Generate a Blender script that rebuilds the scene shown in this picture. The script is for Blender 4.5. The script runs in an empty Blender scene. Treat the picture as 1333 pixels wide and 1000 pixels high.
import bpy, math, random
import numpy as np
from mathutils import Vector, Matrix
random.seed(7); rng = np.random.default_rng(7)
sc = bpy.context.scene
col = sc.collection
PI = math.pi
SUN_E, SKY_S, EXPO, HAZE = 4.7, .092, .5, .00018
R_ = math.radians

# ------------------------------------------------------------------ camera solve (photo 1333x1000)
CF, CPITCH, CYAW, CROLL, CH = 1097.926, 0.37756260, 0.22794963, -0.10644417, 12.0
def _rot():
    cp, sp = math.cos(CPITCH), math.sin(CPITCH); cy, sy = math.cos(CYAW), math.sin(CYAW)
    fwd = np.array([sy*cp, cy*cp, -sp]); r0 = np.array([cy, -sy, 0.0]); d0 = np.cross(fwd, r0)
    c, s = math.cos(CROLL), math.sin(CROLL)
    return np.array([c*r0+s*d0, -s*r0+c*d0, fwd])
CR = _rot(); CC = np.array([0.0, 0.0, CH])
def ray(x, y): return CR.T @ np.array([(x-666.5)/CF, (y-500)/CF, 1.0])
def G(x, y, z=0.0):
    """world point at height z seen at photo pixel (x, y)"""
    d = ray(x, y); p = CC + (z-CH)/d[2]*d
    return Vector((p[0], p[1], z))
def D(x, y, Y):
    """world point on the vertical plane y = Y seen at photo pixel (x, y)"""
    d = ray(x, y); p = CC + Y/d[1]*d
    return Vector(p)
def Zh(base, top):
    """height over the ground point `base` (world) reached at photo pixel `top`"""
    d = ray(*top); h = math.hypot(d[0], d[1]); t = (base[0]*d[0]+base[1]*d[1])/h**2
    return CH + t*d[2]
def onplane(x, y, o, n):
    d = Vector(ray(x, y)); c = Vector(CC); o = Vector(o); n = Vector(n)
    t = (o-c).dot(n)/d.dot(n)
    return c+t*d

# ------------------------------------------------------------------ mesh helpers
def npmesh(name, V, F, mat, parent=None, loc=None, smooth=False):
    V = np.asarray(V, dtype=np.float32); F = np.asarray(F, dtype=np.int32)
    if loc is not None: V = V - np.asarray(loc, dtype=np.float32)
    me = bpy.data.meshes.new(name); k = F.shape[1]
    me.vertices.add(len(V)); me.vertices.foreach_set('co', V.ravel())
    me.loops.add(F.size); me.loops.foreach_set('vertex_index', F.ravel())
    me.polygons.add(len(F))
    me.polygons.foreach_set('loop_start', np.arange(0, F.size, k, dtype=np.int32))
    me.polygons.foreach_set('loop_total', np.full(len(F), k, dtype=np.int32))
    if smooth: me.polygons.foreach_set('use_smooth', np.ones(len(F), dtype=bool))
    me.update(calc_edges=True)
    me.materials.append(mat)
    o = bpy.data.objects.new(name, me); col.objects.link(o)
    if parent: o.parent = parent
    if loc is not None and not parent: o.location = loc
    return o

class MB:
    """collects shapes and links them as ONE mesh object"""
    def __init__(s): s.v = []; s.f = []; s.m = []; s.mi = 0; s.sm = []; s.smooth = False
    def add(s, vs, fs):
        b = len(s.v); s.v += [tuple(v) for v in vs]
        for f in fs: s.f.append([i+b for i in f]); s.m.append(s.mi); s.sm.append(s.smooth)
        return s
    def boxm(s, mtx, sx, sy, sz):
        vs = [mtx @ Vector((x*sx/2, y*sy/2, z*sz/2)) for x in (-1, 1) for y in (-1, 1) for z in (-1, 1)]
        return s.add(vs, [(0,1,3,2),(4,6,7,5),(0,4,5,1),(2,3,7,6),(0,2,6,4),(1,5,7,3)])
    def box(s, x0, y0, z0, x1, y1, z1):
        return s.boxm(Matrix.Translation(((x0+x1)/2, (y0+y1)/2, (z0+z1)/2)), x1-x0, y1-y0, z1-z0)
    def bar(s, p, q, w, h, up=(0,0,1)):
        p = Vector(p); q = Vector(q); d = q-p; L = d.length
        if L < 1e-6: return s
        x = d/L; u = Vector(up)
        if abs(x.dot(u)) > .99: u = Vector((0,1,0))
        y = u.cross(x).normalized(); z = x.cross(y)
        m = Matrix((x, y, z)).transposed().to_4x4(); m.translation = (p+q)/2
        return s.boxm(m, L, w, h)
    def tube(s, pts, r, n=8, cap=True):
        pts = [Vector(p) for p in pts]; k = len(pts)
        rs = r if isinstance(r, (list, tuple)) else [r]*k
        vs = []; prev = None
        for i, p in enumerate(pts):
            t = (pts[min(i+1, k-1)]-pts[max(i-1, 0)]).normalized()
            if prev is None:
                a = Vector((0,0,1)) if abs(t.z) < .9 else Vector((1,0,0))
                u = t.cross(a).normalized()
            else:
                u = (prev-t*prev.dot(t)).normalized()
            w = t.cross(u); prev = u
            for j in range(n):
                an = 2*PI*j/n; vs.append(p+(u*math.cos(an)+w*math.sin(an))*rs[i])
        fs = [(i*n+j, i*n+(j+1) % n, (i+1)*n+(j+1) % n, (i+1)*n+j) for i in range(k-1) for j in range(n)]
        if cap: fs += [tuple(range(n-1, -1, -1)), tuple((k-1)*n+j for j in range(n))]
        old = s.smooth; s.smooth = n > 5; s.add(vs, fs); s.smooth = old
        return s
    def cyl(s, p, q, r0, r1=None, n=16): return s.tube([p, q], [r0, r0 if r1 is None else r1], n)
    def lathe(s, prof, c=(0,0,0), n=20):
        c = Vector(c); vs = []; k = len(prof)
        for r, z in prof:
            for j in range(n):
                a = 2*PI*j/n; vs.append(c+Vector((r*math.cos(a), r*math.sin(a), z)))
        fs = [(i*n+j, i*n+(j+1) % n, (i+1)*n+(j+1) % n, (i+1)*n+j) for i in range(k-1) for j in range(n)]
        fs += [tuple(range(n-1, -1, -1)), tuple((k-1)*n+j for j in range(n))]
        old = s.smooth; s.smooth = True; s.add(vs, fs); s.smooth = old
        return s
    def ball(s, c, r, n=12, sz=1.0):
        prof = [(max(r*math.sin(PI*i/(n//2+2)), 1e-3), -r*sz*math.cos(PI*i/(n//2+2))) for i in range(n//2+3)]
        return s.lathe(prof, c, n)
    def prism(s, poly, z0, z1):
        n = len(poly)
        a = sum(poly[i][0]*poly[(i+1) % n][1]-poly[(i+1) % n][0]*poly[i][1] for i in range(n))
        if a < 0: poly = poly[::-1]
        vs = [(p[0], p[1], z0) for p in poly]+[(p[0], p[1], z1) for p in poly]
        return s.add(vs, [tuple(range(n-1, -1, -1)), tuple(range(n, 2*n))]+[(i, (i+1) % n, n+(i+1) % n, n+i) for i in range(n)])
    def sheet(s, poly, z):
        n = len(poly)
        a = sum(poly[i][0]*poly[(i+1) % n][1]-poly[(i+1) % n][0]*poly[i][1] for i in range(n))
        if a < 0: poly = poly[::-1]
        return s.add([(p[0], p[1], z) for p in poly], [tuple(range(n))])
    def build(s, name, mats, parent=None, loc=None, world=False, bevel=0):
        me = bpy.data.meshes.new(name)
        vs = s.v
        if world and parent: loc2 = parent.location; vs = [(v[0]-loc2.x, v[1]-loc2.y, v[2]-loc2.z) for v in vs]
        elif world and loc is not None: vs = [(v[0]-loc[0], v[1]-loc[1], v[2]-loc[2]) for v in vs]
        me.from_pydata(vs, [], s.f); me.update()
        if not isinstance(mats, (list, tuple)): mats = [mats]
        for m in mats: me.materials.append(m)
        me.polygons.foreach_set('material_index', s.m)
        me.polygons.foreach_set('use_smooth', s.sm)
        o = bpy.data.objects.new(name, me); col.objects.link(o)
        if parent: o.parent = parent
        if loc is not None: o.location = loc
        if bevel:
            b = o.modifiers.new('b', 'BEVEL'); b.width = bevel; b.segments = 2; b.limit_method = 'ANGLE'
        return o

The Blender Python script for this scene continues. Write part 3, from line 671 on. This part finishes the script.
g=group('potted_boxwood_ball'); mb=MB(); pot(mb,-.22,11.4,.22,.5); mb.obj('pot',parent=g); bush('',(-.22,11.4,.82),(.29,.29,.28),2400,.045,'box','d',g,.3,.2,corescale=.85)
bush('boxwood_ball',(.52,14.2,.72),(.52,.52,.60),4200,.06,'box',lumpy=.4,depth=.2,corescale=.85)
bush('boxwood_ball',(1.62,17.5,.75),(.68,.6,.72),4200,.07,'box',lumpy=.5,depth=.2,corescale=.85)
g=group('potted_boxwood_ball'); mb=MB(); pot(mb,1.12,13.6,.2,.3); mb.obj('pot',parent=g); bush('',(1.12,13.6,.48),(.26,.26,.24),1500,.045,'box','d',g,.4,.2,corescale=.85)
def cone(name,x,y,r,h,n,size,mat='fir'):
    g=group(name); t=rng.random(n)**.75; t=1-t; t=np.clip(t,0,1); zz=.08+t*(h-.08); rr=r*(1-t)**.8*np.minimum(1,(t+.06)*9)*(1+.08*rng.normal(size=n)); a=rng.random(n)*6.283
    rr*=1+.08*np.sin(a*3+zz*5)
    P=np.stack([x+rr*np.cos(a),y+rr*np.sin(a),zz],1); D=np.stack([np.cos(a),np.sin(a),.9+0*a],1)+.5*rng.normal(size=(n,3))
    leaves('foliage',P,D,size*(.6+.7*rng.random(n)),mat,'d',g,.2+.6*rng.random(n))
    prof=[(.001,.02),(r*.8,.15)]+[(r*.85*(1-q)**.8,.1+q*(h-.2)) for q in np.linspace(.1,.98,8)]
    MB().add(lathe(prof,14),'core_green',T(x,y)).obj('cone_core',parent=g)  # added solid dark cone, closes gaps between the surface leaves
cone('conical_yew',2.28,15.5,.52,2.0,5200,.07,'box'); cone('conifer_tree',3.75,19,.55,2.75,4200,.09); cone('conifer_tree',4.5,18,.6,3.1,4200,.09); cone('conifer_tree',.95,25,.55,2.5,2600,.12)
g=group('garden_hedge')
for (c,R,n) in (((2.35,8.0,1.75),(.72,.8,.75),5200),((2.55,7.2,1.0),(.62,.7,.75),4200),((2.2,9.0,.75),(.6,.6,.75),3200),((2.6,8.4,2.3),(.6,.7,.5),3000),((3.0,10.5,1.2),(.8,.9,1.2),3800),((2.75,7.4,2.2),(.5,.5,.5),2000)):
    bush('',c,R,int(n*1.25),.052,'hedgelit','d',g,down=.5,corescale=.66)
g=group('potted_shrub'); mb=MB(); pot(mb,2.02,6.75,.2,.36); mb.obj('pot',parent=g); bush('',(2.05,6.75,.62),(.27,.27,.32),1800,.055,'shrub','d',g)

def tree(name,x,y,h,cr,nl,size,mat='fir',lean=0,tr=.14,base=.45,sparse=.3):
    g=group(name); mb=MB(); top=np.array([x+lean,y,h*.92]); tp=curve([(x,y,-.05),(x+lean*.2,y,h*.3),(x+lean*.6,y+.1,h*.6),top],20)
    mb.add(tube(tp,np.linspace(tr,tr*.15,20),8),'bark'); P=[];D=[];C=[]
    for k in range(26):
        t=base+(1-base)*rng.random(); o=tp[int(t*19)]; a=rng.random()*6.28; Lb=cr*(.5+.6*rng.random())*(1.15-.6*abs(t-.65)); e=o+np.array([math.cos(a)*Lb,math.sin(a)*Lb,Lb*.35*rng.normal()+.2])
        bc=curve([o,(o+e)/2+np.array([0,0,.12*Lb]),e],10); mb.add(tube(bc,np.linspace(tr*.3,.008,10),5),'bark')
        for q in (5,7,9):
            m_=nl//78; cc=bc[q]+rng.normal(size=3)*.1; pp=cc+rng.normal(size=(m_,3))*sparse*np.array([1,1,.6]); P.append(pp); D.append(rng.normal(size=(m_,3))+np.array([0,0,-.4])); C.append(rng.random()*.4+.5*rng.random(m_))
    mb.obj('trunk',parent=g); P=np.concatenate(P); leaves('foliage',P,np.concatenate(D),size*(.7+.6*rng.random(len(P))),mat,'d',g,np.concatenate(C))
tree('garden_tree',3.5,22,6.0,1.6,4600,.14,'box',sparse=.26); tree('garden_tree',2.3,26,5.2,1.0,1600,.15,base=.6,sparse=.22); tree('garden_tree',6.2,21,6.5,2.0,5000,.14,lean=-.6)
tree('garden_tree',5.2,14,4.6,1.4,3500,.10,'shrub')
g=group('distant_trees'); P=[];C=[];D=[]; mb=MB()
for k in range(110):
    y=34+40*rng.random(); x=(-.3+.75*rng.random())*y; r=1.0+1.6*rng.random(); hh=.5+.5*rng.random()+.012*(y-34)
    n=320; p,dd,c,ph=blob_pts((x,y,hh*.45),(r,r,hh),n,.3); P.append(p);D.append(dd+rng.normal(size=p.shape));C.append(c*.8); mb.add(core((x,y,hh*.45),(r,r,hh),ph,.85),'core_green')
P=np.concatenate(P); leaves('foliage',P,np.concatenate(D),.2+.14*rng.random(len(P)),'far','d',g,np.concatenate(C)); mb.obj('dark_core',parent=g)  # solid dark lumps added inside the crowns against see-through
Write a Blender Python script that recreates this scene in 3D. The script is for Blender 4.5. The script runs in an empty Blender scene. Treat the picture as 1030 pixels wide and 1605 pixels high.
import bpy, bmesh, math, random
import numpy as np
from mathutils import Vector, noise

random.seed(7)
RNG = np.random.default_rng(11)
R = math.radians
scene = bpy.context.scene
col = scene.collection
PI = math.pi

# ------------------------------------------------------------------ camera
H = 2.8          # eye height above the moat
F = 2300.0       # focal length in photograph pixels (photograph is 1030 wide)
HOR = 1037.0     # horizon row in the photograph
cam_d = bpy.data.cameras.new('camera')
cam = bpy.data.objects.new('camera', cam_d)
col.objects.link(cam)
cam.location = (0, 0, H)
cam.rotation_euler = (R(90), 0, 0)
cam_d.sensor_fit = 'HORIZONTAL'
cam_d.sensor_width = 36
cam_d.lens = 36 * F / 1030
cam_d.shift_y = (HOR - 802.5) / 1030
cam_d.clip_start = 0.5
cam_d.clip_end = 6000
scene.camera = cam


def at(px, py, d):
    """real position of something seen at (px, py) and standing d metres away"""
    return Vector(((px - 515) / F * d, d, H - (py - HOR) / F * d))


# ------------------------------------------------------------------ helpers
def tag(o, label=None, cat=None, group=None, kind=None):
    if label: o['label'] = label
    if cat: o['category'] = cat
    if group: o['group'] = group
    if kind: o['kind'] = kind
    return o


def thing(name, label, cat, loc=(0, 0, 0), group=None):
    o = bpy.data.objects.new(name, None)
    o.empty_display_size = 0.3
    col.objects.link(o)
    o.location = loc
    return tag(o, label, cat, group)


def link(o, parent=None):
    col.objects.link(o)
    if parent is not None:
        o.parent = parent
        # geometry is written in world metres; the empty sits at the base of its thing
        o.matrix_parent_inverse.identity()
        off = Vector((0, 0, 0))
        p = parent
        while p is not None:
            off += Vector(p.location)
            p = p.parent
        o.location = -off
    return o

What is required
Look above and return each line of the records exactly, from the very first through the line with "return c+t*d", both included.

Answer to the exercise
Generate a Blender script that rebuilds the scene shown in this picture. The script is for Blender 4.5. The script runs in an empty Blender scene. Treat the picture as 1333 pixels wide and 1000 pixels high.
import bpy, math, random
import numpy as np
from mathutils import Vector, Matrix
random.seed(7); rng = np.random.default_rng(7)
sc = bpy.context.scene
col = sc.collection
PI = math.pi
SUN_E, SKY_S, EXPO, HAZE = 4.7, .092, .5, .00018
R_ = math.radians

# ------------------------------------------------------------------ camera solve (photo 1333x1000)
CF, CPITCH, CYAW, CROLL, CH = 1097.926, 0.37756260, 0.22794963, -0.10644417, 12.0
def _rot():
    cp, sp = math.cos(CPITCH), math.sin(CPITCH); cy, sy = math.cos(CYAW), math.sin(CYAW)
    fwd = np.array([sy*cp, cy*cp, -sp]); r0 = np.array([cy, -sy, 0.0]); d0 = np.cross(fwd, r0)
    c, s = math.cos(CROLL), math.sin(CROLL)
    return np.array([c*r0+s*d0, -s*r0+c*d0, fwd])
CR = _rot(); CC = np.array([0.0, 0.0, CH])
def ray(x, y): return CR.T @ np.array([(x-666.5)/CF, (y-500)/CF, 1.0])
def G(x, y, z=0.0):
    """world point at height z seen at photo pixel (x, y)"""
    d = ray(x, y); p = CC + (z-CH)/d[2]*d
    return Vector((p[0], p[1], z))
def D(x, y, Y):
    """world point on the vertical plane y = Y seen at photo pixel (x, y)"""
    d = ray(x, y); p = CC + Y/d[1]*d
    return Vector(p)
def Zh(base, top):
    """height over the ground point `base` (world) reached at photo pixel `top`"""
    d = ray(*top); h = math.hypot(d[0], d[1]); t = (base[0]*d[0]+base[1]*d[1])/h**2
    return CH + t*d[2]
def onplane(x, y, o, n):
    d = Vector(ray(x, y)); c = Vector(CC); o = Vector(o); n = Vector(n)
    t = (o-c).dot(n)/d.dot(n)
    return c+t*d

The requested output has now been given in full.